◆ What is asked
Beneath this line are entries. Copy the range from the line with "Recreate this scene" to the line with "scene.camera = cam", ends included, exactly; leave pictures out.

◆ Extracted data
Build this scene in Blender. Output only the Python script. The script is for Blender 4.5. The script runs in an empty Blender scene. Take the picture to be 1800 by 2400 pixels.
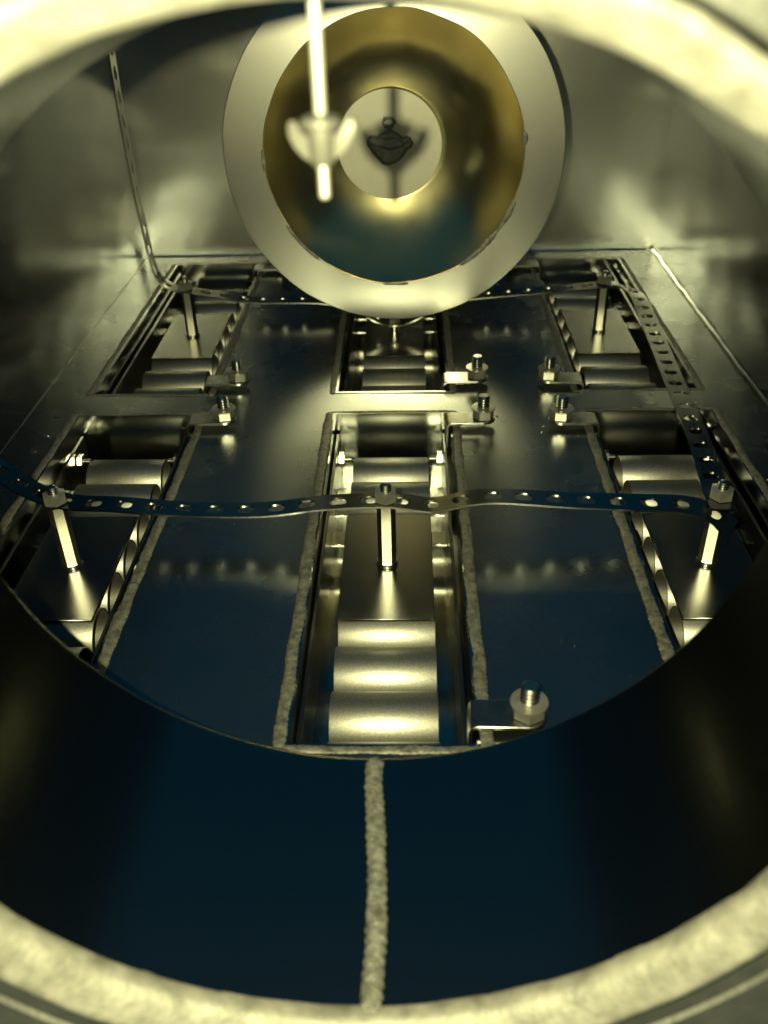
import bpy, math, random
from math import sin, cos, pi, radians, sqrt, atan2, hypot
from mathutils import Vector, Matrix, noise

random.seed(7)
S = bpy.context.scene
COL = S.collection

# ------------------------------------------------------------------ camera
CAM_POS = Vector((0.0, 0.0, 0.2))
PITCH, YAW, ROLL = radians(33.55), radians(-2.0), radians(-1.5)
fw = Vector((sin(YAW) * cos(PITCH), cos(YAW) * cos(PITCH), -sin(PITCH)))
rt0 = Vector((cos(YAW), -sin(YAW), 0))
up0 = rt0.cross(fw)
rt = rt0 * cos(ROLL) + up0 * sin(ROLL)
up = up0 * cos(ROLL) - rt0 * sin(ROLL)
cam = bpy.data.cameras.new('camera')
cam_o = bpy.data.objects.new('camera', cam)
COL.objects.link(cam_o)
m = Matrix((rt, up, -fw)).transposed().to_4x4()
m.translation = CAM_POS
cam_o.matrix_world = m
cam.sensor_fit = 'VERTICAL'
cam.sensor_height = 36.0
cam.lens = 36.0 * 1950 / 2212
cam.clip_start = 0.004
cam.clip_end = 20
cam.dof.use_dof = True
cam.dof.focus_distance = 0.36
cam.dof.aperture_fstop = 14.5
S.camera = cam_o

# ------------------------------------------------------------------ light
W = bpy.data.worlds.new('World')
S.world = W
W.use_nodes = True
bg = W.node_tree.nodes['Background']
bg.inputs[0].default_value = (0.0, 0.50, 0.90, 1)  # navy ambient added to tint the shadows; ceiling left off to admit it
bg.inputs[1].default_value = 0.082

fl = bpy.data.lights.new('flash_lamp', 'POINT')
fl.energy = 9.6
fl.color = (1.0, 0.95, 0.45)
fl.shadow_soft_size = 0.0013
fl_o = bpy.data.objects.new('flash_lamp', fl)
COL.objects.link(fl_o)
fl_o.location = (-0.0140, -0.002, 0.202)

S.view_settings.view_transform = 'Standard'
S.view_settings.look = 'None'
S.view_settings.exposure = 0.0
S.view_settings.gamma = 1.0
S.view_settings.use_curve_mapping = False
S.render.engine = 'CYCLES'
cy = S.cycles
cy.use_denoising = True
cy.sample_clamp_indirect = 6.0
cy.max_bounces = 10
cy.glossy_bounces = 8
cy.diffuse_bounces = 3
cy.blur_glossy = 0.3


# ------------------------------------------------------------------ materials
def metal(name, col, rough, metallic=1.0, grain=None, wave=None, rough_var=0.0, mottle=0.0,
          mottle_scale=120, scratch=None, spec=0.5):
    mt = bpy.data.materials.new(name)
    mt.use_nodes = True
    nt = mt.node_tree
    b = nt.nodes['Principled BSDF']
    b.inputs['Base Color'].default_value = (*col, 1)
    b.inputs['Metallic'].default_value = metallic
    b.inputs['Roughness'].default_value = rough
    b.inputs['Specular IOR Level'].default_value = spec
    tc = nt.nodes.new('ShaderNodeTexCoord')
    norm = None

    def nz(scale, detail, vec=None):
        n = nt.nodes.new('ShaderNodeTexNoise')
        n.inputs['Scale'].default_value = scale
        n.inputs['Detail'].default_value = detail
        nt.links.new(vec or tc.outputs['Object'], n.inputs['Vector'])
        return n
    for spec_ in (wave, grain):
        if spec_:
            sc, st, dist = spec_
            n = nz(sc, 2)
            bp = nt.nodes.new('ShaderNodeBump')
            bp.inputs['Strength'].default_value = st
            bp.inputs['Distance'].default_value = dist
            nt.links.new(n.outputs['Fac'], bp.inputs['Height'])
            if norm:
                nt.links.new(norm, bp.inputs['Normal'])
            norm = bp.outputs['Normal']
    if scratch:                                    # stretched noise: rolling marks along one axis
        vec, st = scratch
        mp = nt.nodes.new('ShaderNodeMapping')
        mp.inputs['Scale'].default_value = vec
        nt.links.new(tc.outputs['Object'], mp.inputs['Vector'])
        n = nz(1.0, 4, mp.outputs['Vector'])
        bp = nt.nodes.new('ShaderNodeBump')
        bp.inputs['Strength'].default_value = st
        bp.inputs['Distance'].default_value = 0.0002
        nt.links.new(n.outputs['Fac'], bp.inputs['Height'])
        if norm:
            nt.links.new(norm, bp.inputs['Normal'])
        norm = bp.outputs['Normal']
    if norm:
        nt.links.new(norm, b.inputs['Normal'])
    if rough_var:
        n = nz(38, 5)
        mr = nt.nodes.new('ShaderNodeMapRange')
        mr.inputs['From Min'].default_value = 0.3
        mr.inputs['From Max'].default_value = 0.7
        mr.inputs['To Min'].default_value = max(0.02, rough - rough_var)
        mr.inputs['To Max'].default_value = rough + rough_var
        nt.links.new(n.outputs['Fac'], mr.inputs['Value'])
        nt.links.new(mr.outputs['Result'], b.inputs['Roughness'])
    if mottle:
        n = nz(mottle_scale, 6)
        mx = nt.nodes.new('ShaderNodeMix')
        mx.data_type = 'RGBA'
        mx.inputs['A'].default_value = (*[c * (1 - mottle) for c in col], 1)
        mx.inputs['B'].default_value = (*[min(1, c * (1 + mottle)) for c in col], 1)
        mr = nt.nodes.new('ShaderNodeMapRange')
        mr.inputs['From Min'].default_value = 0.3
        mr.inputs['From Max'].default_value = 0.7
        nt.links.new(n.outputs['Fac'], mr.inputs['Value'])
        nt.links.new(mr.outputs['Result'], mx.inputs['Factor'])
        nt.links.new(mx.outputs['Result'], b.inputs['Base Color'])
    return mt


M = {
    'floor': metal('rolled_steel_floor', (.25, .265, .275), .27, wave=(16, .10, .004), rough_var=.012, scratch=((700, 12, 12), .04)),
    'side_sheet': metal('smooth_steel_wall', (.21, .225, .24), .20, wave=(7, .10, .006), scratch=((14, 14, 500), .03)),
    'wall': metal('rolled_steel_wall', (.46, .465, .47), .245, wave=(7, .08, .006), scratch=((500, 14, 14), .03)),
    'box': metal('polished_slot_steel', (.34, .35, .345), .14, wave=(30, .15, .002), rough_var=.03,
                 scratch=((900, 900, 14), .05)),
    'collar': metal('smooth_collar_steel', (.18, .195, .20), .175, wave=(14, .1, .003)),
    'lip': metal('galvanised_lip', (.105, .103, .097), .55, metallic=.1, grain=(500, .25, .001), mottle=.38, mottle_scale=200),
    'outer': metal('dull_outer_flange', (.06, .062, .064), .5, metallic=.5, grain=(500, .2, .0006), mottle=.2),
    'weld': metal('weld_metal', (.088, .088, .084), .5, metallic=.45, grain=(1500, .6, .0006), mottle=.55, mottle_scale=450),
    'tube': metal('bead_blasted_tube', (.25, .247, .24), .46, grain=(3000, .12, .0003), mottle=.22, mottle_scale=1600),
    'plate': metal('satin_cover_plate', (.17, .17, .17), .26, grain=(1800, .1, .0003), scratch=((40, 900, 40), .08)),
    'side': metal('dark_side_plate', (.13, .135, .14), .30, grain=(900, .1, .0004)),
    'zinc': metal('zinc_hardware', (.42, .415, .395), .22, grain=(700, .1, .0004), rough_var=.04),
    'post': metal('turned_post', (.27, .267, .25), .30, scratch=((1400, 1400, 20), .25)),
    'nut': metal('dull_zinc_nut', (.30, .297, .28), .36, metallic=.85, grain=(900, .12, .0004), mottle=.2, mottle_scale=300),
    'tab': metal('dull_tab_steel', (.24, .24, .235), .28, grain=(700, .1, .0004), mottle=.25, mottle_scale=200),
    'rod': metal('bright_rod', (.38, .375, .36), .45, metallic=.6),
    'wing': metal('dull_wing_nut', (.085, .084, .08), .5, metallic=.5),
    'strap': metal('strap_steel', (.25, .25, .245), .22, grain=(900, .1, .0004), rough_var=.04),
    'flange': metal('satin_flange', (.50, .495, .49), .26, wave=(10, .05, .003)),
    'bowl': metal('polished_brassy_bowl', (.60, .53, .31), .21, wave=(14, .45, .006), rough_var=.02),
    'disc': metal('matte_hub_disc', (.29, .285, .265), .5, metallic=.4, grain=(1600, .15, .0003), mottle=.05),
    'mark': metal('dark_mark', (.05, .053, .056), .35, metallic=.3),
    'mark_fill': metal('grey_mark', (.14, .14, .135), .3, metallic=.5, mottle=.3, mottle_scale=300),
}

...

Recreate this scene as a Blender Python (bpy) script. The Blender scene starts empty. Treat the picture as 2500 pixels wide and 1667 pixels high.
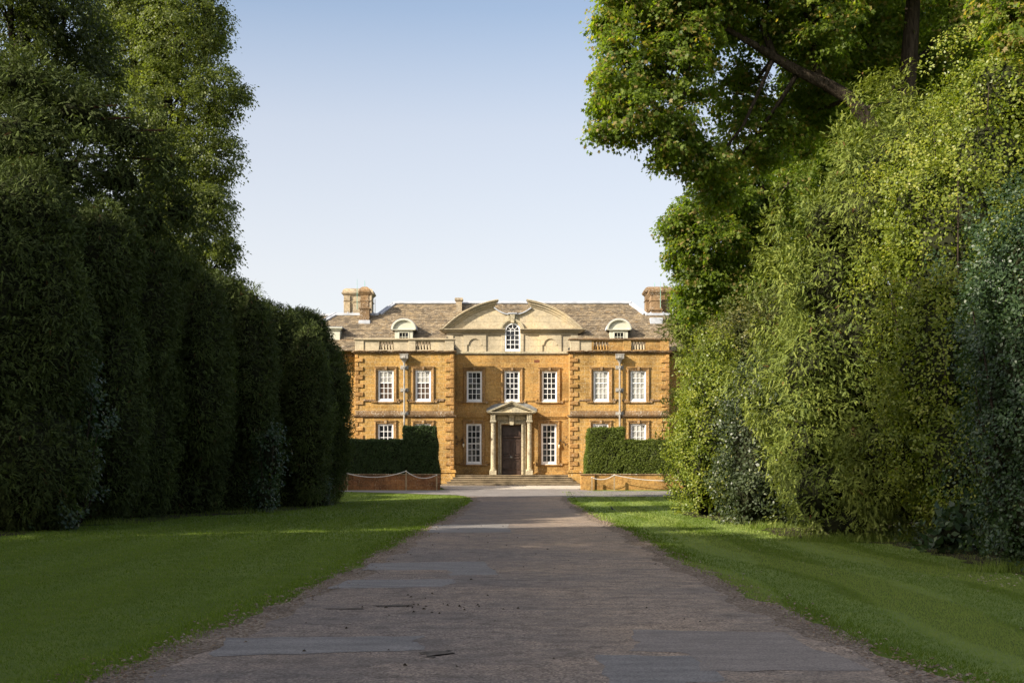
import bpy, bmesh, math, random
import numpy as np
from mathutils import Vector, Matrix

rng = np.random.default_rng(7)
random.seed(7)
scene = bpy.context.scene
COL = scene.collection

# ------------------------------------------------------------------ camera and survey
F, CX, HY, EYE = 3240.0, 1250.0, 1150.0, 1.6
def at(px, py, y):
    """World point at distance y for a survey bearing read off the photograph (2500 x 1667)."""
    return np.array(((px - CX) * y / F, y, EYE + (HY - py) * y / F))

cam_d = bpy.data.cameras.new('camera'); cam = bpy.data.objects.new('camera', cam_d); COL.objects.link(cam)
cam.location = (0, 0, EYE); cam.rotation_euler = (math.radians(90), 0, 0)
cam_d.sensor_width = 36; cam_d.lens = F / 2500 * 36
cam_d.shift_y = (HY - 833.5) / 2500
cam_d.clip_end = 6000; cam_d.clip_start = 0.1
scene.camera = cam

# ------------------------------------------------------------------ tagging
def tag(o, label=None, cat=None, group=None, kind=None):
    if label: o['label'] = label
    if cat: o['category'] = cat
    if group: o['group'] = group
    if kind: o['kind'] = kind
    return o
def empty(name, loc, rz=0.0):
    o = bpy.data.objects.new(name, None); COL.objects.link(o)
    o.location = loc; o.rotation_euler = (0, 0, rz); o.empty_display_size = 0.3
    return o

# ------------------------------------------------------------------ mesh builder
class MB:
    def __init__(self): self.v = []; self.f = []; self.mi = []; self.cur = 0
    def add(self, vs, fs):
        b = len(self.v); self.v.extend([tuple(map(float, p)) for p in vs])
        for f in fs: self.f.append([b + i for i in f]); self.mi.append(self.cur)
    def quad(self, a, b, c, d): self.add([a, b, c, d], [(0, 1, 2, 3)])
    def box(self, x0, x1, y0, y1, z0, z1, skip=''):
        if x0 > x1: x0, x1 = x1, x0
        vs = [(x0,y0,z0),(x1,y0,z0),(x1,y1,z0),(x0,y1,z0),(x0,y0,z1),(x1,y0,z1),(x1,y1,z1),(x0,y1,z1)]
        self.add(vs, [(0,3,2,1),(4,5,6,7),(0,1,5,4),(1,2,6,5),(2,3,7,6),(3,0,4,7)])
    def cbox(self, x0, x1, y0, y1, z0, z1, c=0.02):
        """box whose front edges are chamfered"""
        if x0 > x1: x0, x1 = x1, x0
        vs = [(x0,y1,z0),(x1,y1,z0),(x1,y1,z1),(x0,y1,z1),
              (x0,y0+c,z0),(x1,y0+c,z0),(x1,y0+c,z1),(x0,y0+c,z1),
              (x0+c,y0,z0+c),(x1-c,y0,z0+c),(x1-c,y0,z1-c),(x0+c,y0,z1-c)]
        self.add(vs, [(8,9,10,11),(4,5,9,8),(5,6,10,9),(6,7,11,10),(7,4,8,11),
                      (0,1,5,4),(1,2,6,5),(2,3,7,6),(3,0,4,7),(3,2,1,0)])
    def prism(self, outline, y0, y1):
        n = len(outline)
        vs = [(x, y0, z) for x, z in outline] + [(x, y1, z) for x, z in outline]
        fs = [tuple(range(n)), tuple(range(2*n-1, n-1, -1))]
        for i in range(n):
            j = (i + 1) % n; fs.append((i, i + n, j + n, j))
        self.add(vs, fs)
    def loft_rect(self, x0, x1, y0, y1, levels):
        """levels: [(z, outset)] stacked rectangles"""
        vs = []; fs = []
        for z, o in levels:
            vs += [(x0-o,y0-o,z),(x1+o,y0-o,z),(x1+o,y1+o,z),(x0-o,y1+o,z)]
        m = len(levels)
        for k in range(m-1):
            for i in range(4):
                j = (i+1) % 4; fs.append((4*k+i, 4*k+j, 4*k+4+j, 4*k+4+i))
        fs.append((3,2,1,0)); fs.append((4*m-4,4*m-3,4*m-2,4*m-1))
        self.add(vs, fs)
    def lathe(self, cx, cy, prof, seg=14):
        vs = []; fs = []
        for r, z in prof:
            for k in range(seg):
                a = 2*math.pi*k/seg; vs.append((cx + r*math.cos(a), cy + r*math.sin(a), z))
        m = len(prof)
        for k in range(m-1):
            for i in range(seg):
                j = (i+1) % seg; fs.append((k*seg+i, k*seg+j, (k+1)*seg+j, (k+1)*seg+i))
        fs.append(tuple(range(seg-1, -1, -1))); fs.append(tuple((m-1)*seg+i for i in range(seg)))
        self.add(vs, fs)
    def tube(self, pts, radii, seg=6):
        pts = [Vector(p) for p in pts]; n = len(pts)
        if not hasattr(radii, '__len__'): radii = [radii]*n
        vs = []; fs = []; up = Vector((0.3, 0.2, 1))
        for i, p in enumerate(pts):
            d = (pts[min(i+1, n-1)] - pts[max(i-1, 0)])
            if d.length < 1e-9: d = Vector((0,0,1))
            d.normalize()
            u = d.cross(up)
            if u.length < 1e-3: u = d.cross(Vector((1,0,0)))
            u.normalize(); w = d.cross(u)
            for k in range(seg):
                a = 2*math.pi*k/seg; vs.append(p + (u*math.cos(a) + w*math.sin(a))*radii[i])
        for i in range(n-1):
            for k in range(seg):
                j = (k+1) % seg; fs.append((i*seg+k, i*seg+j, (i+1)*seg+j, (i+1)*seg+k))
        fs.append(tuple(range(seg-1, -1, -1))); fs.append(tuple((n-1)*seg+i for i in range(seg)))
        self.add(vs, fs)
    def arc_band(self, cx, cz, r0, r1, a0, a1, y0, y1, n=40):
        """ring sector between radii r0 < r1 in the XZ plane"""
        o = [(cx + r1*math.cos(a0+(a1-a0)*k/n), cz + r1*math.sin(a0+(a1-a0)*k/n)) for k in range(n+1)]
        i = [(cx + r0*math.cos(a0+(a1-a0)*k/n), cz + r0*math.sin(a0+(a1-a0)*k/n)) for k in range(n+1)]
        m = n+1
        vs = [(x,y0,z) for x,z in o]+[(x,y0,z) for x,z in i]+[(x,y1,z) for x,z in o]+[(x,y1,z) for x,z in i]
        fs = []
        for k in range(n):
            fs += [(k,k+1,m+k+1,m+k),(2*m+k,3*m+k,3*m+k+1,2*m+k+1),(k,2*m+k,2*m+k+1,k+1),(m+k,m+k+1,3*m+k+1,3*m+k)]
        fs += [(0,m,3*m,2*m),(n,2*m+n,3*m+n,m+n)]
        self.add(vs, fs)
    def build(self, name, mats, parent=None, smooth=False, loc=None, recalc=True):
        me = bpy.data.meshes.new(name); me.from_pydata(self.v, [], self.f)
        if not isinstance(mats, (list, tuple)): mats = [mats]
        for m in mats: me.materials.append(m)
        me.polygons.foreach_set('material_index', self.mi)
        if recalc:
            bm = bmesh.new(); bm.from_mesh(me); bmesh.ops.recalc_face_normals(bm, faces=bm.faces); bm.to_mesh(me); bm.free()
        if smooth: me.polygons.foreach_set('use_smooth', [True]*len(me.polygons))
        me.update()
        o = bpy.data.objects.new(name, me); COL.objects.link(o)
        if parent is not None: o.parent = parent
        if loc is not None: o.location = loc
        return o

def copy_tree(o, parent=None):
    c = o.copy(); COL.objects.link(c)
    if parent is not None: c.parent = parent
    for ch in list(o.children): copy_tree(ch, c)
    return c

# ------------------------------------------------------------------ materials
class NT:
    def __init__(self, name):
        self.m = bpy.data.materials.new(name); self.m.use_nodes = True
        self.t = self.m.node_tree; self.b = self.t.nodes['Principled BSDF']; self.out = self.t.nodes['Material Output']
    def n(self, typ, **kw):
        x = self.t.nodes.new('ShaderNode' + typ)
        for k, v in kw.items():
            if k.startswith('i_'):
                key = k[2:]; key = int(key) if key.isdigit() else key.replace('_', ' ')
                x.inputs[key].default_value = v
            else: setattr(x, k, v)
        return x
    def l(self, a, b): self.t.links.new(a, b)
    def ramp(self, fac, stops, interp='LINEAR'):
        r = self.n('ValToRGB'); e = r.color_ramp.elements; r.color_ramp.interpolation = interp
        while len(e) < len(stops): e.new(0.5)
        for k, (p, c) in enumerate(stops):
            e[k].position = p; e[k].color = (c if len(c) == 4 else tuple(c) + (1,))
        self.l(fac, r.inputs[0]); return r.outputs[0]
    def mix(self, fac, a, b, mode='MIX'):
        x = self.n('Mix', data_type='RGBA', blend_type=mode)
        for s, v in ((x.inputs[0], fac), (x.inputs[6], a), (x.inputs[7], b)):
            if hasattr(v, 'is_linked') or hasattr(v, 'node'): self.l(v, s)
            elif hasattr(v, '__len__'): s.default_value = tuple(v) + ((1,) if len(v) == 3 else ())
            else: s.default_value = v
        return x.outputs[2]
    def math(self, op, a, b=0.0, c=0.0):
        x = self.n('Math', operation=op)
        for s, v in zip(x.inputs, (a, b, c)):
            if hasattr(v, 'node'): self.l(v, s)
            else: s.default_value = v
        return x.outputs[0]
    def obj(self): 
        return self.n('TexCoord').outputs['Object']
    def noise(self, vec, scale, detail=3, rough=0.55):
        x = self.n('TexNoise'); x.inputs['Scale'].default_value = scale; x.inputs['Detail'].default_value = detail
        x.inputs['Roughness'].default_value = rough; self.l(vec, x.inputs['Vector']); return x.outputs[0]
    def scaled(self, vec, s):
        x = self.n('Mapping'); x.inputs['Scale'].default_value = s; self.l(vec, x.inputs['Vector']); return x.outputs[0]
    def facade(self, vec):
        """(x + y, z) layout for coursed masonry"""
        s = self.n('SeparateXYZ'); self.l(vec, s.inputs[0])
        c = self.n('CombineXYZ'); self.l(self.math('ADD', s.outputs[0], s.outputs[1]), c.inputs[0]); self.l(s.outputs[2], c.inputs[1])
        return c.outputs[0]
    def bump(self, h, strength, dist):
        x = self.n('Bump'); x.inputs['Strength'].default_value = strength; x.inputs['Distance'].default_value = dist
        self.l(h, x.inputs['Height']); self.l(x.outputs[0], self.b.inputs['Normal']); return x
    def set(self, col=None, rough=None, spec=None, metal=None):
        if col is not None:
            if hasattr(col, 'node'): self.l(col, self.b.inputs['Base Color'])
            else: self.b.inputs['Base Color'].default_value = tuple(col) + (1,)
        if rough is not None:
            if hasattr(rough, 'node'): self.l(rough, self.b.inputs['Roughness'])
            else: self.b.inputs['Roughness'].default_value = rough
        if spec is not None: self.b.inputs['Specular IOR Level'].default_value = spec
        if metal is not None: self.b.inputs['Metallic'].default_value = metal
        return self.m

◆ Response
Recreate this scene as a Blender Python (bpy) script. The Blender scene starts empty. Treat the picture as 2500 pixels wide and 1667 pixels high.
import bpy, bmesh, math, random
import numpy as np
from mathutils import Vector, Matrix

rng = np.random.default_rng(7)
random.seed(7)
scene = bpy.context.scene
COL = scene.collection

# ------------------------------------------------------------------ camera and survey
F, CX, HY, EYE = 3240.0, 1250.0, 1150.0, 1.6
def at(px, py, y):
    """World point at distance y for a survey bearing read off the photograph (2500 x 1667)."""
    return np.array(((px - CX) * y / F, y, EYE + (HY - py) * y / F))

cam_d = bpy.data.cameras.new('camera'); cam = bpy.data.objects.new('camera', cam_d); COL.objects.link(cam)
cam.location = (0, 0, EYE); cam.rotation_euler = (math.radians(90), 0, 0)
cam_d.sensor_width = 36; cam_d.lens = F / 2500 * 36
cam_d.shift_y = (HY - 833.5) / 2500
cam_d.clip_end = 6000; cam_d.clip_start = 0.1
scene.camera = cam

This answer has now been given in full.